Our investment in holding on and not letting go

Is it that what drives us forward, that keeps us engaged and with antlers locked, is really the fear of losing, of seemingly admitting we’re “wrong”? And what’s that about? Often it is the fear of the shame we might feel. People really dislike shame and will do all sorts to avoid it. Yet, what we resist we get and it keeps driving us. Is it the feeling of injustice, of having been “wronged”, of something not being “fair”, or a sense of having suffered an injury, or of being a victim? All sorts of old hurts can come with this of course, going back a very long time.

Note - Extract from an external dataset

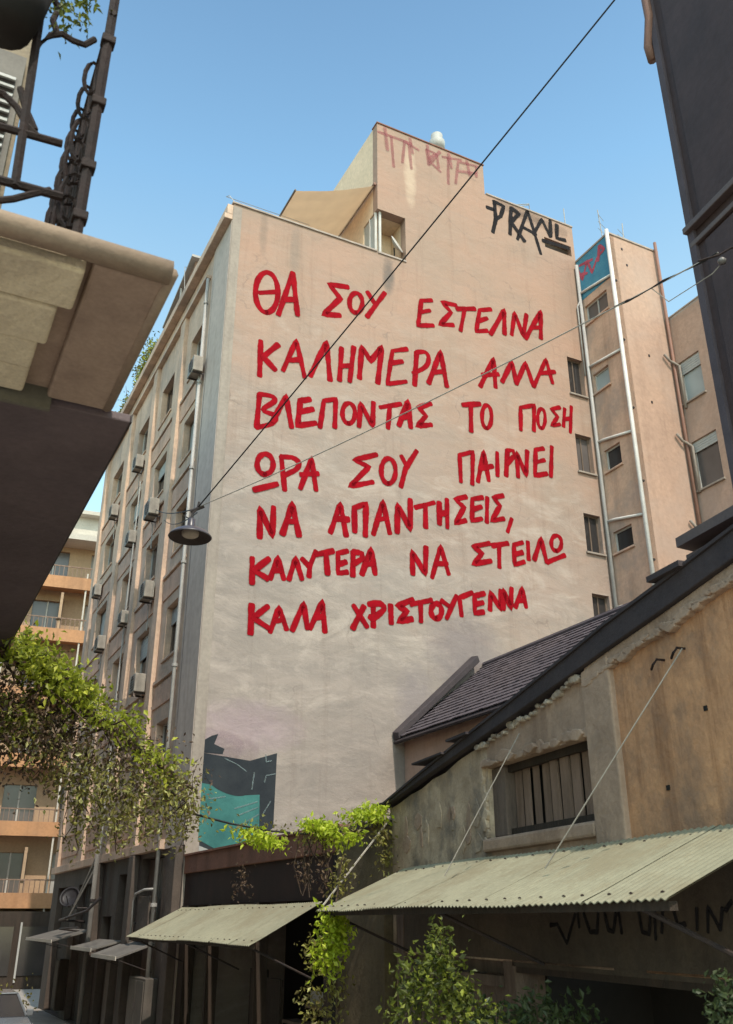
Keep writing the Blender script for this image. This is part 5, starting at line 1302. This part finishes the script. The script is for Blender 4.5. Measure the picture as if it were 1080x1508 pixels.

Maybe also there’s even something else behind that. It can be very useful to explore our own pain in a conflict and get what’s really going on, what’s really driving our behaviour, even if it seems like the other has “caused” it. Using the power of developing your self awareness is one way to do this. So, in our example, there’s perhaps the pain of separation, the “breaking of the interpersonal bridge”, as Kaufman calls it in “The Psychology of Shame.”  This is primal stuff, going way back, and yet is so often core to how we are in the world as humans. It was when we fundamentally expected something of another but were thwarted or got the message that it was wrong. The severance of the connection is felt as shame, and we can feel it acutely, but we resist it and over time get into battle over it.

Hence the connection also with relationship, which we don’t like to let go of either!

It’s a tough one, since we are really only playing out our drama with ourselves. The real disconnect is within, but we play it out in the experience of duality in the world out there. Letting go of the drama of conflict and injustice opens up the pathway to inner peace. We are no longer at conflict with ourselves. Letting go is often accompanied by a sense of peace. All there really is is One. So, it’s worth remembering, whenever we feel reluctant to let go, that what we are really resisting is our inner truth of Oneness. It’s another way to re-member.